J’ai toujours trouvé ça beau comme les âmes s’emmêlent, se tissent et se défont. Dans la photographie c’est ça qui me plait ; capter cet infime moment de complicité qui se crée, ce lien spécial entre l’objet de mon imagination, le modèle, et moi même. En Guadeloupe, la population locale ne veut pas être prise en photo par peur qu’on lui vole son âme. Ils ont peur de ce lien qui se crée. Il y a donc bien une forme de spiritualité dans la photographie, si on veut bien la voir. On joue avec elle, la façonne, et lui donne une forme pleine, visible.
C’est un échange bref, entre l’autre et le photographe, enrichissant à chaque fois. J’aime bien apprendre de l’autre, j’aime bien cette rencontre. Ça peut paraître intrusif, ça ne l’est en fait pas du tout. A chaque fois je suis étonnée de constater à quel point l’autre se livre. Il y a une confiance qui s’installe, doucement, comme un voile qui se brise, un mur qui s’effondre.

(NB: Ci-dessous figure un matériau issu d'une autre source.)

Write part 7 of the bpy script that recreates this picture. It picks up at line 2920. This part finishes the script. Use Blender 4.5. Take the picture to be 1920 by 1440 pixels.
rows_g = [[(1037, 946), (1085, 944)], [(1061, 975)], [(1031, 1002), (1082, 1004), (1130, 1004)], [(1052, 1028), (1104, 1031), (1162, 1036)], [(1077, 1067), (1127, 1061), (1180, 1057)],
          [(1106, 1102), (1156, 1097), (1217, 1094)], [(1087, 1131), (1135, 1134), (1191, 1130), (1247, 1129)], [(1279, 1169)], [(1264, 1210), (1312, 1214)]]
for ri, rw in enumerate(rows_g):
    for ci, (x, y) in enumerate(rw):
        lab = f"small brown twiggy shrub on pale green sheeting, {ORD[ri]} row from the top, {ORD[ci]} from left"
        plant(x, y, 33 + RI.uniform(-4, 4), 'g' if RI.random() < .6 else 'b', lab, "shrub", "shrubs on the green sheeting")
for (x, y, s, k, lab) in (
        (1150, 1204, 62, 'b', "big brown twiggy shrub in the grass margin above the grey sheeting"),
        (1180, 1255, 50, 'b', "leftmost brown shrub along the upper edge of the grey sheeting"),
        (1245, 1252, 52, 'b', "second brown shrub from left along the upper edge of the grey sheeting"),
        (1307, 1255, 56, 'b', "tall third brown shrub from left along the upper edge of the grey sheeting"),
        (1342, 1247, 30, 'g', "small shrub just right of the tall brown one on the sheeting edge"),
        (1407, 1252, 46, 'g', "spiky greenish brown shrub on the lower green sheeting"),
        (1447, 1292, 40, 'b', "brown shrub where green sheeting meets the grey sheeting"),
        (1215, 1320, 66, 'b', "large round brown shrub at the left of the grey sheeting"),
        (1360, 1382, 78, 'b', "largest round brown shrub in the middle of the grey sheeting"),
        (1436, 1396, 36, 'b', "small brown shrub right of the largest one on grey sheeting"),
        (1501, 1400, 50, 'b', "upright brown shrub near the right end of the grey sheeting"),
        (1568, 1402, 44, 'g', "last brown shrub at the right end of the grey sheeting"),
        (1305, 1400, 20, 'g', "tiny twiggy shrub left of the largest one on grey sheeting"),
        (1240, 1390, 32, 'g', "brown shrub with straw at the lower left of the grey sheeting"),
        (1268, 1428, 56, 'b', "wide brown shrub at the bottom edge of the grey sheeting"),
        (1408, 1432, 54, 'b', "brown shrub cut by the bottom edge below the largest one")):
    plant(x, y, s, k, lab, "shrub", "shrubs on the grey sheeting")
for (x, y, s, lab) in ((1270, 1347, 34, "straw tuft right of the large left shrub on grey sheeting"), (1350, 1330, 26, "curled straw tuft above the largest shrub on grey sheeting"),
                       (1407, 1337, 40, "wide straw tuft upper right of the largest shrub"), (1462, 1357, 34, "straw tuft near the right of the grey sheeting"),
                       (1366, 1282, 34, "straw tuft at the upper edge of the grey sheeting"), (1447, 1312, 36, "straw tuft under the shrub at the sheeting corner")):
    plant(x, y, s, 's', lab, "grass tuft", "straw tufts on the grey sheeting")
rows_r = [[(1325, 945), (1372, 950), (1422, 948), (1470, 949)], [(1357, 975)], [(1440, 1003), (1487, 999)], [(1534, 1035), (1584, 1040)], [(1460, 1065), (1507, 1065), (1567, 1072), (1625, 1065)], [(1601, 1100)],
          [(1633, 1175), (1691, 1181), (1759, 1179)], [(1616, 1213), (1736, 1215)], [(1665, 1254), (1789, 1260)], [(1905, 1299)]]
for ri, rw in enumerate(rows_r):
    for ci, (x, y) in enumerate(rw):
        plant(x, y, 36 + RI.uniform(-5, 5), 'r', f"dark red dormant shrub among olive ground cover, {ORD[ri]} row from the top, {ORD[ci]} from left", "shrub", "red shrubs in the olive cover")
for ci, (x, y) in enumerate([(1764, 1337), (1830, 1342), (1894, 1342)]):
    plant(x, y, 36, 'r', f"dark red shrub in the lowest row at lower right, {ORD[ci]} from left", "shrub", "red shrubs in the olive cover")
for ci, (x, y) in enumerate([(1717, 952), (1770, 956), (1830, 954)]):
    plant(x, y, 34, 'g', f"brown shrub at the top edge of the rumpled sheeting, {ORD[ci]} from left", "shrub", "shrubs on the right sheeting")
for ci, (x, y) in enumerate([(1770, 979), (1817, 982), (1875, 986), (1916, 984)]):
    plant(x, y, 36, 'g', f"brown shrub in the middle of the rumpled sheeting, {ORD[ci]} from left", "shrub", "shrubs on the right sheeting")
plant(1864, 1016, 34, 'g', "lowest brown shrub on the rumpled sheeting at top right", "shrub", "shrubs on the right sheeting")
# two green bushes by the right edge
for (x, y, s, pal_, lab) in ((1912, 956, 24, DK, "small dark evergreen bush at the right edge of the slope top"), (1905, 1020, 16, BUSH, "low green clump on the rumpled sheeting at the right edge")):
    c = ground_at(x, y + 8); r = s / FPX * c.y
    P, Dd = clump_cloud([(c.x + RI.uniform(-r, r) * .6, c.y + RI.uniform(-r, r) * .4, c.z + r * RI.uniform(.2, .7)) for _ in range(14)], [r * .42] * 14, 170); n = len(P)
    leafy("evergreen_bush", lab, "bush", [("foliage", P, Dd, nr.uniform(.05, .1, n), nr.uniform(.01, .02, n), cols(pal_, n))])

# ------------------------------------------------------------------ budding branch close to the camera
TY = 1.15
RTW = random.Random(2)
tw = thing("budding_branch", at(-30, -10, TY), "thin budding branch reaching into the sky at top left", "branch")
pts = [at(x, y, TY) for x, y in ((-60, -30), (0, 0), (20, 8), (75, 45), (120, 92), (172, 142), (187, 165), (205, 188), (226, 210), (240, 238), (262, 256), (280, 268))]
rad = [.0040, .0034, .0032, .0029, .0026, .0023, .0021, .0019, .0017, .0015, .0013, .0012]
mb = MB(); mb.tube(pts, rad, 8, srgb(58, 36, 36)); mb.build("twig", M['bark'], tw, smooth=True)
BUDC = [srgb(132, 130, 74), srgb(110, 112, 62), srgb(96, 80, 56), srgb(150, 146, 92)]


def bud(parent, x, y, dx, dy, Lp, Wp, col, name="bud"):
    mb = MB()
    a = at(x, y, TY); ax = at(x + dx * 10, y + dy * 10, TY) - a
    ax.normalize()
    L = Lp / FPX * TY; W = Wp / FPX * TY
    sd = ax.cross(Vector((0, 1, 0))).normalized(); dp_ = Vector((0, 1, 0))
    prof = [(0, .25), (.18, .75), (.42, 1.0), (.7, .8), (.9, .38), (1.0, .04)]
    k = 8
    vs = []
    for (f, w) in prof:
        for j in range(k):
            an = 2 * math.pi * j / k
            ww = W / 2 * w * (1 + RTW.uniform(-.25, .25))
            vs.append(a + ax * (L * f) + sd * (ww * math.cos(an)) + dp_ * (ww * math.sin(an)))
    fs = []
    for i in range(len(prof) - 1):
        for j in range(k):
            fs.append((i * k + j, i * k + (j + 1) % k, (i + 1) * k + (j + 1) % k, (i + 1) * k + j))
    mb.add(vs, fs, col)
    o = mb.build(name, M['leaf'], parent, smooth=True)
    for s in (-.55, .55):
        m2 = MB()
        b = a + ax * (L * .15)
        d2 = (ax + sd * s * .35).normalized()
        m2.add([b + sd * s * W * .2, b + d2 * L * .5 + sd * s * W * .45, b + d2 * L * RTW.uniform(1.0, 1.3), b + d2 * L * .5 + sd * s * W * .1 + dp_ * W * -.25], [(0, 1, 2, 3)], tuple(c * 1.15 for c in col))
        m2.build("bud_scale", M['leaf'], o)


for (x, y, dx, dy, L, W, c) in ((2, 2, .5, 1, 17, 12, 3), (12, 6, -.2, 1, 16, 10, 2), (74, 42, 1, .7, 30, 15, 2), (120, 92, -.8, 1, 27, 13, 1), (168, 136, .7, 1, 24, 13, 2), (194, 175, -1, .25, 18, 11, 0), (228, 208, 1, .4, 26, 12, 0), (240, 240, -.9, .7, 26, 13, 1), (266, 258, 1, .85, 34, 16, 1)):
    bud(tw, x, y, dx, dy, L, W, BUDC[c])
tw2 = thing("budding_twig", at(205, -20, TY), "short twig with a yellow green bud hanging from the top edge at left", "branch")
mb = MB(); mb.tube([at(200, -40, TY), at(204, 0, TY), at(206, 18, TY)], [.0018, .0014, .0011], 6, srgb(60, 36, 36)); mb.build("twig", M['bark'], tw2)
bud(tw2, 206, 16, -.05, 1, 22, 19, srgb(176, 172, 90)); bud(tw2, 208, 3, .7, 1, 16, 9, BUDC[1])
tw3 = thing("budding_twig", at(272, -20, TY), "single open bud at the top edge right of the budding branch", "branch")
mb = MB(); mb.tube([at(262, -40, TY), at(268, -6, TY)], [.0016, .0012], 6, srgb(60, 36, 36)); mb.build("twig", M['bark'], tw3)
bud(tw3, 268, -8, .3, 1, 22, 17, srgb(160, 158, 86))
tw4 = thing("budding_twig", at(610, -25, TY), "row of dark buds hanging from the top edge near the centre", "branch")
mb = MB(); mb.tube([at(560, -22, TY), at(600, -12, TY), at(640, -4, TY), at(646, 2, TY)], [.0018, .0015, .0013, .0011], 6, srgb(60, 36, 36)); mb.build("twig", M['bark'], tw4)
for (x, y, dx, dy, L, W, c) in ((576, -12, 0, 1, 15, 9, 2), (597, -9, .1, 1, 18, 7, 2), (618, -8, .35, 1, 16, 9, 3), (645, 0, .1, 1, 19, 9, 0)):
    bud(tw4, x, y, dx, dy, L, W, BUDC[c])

Alors, seulement à ce moment j’arrive à comprendre ce que je cherche. C’est le beau. Beaucoup cherchent le message, le sens fort, engagé. J’admire ceux là. Mais j’ai compris il y a peu, que ce que je cherche moi, dans l’image achevée, c’est le beau. Le beau de l’autre, celui qui diffère en chacun. Celui qui brille dans ses yeux. Le beau qui, peut importe le temps qui passe, ne s’évaporera pas.